Published: July 18th 2017, 6:00:02 pm
It started with seeing Assassins, which was only playing for a week. It was supposed to be a staged reading but they were only on book for the last few scenes and otherwise it was fully staged and utterly beautiful. It was a courageous and, I think, important musical to stage right now. Sure, the trump-Julius Caesar got all the attention but, to be totally honest, I don't think it's making much of a statement to have Julius Caesar look like Trump. It's hardly a new idea to use that play to make some kind of statement about the current president. And, in the play, killing him is not really considered a particularly good idea so the furor over it was pretty damn misplaced.
Assassins, on the other hand, is about people using big, flashy, politicized, violence to get the attention they feel they're entitled to. No one had to reference Trump to get that point across. The only nod to Trump was a meaningful pause the balladeer made after singing "Every now and then the country goes a little wrong. Every now and then a madman's bound to come along." And so it became cathartic and escapist at once. It was nice to experience art that talked about and poked around a problem particular to the US, without screaming about it.
That said, I was disappointing when the child with the gun came out at the end and his gun went off by accident. That seemed...naive to me. I know that there are tons of accidents in our country involving children and firearms but, it's 2017. School shootings stopped being shocking, like, 15 years ago. If that kid's not carrying an assault rifle and aiming it directly into the crowd, what are we even doing?
In that vein, what really *got* me about the show was just how jaded our country is right now. I cried during the JFK sequence because I was trying so hard to imagine a life so innocent and wholesome that the president being killed could have THAT much of an impact on everyone in the nation. I'm not going to say I wasn't shocked or horrified or traumatized when 9/11 happened a mile away from me when I was 18. But people talk about JFK getting shot like it was the first time they'd ever learned about the existence of evil. By then I'd already lived through columbine and an election being stolen. I did not feel safe. Nor did I think our government was untouchable.

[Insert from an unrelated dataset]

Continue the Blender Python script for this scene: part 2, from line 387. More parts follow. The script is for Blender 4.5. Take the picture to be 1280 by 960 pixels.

I'm so envious of people who got to live in a world where a president being shot could have THAT much of an effect on the cultural consciousness. Even at his most beloved, people kind of expected Obama to be assassinated (which may be an echo of JFK's effect on our consciousness, or just a recognition of the danger all black men live in, or both.) People are *still* making art about JFK's assassination. I doubt a Trump assassination would get more than a couple weeks of coverage.